Crown Melbourne Faces Royal Commission

Crown Reorts faces a royal commission about its suitability to operate a casino in melbourne

Crown Resorts thought they were over the worst after the Bergin report published last week. They thought wrong. Very wrong. Crown faces a royal commission to determine Crown’s suitability to hold a licence for its Melbourne property.

Raymond Finkelstein QC is the Commissioner and Chairperson of the Royal Commission. Finkelstein and his team will delve into Crown Melbourne’s operations before publishing their findings and recommendations by August 1, 2021.

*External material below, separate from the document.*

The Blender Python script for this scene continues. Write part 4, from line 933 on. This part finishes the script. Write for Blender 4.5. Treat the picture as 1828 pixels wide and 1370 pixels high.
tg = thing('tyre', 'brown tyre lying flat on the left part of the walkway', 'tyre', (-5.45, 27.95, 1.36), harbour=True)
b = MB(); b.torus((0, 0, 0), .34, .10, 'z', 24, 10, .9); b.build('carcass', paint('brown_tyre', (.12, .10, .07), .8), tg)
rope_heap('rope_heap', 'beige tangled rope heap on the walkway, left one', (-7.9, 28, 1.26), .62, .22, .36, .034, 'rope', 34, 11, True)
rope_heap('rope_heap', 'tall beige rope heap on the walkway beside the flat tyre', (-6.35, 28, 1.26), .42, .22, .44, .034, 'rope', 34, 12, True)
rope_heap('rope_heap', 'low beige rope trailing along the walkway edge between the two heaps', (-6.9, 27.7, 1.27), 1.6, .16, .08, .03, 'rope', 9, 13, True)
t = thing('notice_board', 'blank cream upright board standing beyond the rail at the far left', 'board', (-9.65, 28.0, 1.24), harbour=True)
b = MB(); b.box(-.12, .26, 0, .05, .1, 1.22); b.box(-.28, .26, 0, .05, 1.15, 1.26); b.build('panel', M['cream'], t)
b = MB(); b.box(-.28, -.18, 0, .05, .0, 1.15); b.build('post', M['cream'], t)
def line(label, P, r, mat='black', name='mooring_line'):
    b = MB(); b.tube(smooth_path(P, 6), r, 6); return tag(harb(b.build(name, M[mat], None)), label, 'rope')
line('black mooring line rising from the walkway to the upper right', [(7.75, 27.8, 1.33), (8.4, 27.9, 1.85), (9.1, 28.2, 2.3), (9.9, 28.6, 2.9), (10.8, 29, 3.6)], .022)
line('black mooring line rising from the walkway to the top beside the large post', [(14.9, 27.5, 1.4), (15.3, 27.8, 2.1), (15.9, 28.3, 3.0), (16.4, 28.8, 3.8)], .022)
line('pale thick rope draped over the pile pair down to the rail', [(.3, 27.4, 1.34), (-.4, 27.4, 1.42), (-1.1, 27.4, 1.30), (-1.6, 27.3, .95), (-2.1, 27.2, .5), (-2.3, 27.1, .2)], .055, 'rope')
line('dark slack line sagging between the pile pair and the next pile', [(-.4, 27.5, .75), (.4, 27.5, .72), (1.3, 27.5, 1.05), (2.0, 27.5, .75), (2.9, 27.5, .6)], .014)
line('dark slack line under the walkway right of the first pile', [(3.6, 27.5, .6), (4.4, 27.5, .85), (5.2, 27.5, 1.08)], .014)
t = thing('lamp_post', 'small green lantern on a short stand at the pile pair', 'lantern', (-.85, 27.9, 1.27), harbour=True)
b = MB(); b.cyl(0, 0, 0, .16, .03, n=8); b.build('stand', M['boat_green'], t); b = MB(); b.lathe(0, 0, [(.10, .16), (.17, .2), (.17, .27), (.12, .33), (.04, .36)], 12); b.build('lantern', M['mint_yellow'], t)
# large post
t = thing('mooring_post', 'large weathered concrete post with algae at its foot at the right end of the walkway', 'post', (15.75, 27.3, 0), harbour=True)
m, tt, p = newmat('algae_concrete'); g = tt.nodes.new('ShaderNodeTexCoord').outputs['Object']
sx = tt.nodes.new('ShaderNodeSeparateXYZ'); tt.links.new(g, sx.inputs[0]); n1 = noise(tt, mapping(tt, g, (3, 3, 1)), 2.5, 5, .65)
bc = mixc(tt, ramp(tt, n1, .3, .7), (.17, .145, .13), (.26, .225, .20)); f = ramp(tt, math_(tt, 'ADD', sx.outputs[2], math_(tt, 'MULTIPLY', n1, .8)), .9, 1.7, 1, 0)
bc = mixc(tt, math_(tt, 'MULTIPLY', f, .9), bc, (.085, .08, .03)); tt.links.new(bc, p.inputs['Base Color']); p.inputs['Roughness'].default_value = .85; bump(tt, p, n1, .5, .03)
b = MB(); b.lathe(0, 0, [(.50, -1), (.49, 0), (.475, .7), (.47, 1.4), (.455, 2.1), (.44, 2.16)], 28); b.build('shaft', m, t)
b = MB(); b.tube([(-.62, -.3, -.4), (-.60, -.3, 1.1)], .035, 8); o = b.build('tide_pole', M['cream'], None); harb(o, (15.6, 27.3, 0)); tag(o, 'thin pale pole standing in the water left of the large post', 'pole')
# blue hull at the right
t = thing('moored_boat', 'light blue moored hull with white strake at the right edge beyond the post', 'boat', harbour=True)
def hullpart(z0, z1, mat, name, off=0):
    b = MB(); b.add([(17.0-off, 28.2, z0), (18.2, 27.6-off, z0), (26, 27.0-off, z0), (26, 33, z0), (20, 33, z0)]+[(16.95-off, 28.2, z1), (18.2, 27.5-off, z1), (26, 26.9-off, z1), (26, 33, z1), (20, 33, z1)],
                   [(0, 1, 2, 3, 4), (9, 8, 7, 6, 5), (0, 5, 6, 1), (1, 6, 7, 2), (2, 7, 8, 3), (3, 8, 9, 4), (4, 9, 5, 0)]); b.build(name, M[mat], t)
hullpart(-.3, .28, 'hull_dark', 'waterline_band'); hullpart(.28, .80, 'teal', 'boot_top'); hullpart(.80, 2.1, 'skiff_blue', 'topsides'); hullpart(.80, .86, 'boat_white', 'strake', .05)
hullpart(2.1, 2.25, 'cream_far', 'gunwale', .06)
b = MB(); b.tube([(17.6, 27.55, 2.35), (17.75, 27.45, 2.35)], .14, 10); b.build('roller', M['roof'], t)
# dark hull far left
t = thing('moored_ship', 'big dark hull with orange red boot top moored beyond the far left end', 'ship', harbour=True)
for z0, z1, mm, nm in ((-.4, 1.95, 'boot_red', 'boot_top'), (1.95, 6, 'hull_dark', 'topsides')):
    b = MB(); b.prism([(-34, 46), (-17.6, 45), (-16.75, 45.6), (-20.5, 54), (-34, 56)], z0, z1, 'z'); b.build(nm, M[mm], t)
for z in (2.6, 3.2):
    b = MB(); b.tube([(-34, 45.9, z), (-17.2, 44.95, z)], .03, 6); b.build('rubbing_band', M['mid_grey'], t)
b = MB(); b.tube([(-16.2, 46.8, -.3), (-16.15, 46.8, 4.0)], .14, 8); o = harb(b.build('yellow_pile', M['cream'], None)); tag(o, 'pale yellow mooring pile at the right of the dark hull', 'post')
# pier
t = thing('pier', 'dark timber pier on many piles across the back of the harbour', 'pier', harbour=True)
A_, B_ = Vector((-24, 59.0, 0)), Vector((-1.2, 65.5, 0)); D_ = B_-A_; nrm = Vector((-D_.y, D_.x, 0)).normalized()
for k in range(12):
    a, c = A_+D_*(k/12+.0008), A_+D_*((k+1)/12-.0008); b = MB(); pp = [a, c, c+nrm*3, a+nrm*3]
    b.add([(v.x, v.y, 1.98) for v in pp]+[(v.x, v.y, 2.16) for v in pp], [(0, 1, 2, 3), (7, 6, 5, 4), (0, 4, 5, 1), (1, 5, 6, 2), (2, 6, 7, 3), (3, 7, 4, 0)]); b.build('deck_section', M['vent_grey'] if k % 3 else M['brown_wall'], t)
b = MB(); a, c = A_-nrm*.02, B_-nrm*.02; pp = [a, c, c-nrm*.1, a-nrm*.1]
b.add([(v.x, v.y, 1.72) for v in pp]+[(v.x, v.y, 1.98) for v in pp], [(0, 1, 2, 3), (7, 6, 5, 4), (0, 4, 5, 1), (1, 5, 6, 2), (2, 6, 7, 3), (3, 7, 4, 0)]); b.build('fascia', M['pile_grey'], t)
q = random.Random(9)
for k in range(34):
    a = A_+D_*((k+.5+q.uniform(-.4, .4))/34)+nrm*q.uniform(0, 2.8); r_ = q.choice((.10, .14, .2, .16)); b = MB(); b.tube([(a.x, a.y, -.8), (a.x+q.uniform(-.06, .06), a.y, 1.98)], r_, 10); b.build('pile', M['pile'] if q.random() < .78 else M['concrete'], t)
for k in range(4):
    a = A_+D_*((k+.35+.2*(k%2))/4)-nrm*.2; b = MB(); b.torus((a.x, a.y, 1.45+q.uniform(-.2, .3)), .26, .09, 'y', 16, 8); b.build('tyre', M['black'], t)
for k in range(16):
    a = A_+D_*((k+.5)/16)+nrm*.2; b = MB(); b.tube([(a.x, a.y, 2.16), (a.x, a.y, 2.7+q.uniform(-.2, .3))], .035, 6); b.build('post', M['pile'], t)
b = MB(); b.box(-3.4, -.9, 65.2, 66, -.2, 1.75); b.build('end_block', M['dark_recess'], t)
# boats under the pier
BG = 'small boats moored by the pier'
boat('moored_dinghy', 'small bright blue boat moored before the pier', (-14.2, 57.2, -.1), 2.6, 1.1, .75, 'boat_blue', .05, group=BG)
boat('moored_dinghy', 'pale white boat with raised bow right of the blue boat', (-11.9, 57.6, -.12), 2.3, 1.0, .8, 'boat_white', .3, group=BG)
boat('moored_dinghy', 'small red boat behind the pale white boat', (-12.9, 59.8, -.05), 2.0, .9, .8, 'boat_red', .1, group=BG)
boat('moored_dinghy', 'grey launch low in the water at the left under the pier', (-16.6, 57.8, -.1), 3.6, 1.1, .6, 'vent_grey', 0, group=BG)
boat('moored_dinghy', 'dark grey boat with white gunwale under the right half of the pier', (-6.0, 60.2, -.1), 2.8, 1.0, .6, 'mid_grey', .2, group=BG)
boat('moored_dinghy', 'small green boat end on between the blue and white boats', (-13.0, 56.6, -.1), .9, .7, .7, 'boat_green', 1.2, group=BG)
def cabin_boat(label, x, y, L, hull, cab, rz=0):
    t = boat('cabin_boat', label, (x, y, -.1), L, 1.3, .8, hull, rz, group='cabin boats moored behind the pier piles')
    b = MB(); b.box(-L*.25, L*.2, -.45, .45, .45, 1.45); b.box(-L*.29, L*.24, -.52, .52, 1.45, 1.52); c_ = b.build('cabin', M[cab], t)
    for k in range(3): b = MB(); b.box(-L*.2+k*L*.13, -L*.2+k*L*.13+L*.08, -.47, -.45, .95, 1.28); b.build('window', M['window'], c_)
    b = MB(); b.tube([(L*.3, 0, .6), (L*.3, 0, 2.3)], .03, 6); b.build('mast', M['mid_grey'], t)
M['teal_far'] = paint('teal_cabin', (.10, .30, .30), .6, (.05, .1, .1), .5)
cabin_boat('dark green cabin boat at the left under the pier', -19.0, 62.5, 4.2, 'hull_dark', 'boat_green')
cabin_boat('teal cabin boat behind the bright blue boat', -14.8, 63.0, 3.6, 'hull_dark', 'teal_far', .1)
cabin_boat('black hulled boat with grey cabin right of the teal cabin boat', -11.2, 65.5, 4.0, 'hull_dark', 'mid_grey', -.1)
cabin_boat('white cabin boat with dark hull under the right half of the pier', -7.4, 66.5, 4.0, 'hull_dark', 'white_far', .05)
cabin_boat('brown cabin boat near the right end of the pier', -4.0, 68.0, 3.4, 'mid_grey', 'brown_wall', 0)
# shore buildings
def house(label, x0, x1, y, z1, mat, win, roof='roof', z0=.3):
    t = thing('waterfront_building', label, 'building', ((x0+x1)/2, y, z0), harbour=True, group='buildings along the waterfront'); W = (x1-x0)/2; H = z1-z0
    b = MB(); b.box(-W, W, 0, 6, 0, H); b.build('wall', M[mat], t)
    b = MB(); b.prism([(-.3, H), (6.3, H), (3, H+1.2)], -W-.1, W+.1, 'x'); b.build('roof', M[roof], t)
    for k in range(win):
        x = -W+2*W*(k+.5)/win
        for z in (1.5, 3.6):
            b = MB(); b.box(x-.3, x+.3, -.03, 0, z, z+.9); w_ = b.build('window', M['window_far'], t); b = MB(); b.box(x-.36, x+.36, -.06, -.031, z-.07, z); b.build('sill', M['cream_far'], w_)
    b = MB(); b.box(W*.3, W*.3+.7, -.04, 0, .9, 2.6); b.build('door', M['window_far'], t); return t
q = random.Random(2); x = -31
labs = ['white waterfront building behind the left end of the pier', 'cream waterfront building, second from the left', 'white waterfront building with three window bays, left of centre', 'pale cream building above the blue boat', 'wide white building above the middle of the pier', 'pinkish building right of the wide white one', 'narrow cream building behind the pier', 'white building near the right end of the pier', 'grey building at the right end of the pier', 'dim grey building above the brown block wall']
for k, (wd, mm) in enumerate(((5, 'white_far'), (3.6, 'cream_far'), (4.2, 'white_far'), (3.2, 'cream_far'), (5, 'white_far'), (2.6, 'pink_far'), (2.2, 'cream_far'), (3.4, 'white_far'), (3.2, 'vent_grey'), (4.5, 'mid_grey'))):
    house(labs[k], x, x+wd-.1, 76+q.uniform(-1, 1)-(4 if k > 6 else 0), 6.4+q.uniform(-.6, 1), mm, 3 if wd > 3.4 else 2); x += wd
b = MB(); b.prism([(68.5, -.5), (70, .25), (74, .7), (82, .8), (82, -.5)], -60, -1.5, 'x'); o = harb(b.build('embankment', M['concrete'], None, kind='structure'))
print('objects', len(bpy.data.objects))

Crown faces the very real, and potentially damaging, prospect of losing its Melbourne gaming licence. The company’s $2.2 billion complex at Barangaroo, Sydney is operating as a hotel only in the meantime. Findings from the Begrin inquiry showed Crown in a bad light. Accordingly, Crown failed to obtain a Sydney gambling licence.

Helen Coonan, Crown’s Executive Chairman, penned her thoughts in a brief statement to the ASX.

“Crown welcomes the announcement from the Victorian Government as it provides an opportunity to detail the reforms and changes to our business to deliver the highest standards of governance and compliance, and an organisational culture that meets community expectations.”

“Victorians should be assured we recognise the responsibility place on us by the community, governments, and regulators and we will fully cooperate with the Royal Commission.”

Coonan claims Crown welcomes the royal commission but she and Crown have reasons to worry. Melbourne is Crown’s flagship property and losing its gaming licence there would be disastrous for the company. What good is a casino company that isn’t allowed to operate a casino?

Why Is Crown Melbourne Facing a Royal Commission?

The Begrin report, which deemed Crown unsuitable for a Sydney gaming licence, discovered plenty wrong with how Crown runs its Melbourne and Perth properties. Wrongdoings, especially instances of money laundering, were among the biggest failings, according to the report.

Victorian Gaming Minister Melissa Horne went through the 800-page report with a fine-toothed comb. She came to the decision a royal commission is needed.

“The finding in there were so severe that the most appropriate action to protect Victorian interests was the establishment of a royal commission. The Royal Commission will establish the facts and the Government and the VCGLR will take any necessary action at the conclusion of the investigation. We will not tolerate illegal behaviour in our gaming industry.”

This latest investigation doesn’t come cheap because $5 to $7 million of Victorian taxpayers money is the figure touted in the Australian press.

Crown Under Siege; Another Director Flees The Ship

It isn’t only Melbourne where there’s a royal commission because Western Australia has launched one, too. The Begrin inquiry prompted Western Australia official to launch one regarding Crown’s Perth casino. This could be the beginning of the end for Crown Resorts as we know them.

Monday 22 February saw another Crown Director fall on his sword. Harold Mitchell resigned with immediate effect. There wasn’t any thanks or anything similar in the statement to the ASX.

“Crown Resorts Limited announced today that Harold Mitchell resigned as a director of Crown with immediate effect.”

The Begrin inquiry indicated Mitchell isn’t the type of person a casino should have on its board of directors. Furthermore, NSW Independent Liquor and Gaming Authority chair Phillip Crawford mirrored those sentiments.

“We think he needs to move on. There’s an ongoing dialogue here, watch this space.”

Crown only has five board members as a result of Mitchell’s resignation. Guy Jalland, Michael Johnston, Mary Manos, Andrew Demetriou, and CEO Ken Barton resigned last week.

Two other directors find their jobs on unsteady ground. Deputy Chairman John Horvath promised to resign in the wake of a shareholder backlash at Crown’s AGM in October. John Poynton is under pressure to step aside Poynton has a close relationship with Crown’s biggest shareholder James Packer. The inquiry was extremely critical of Packer’s involvement with the company.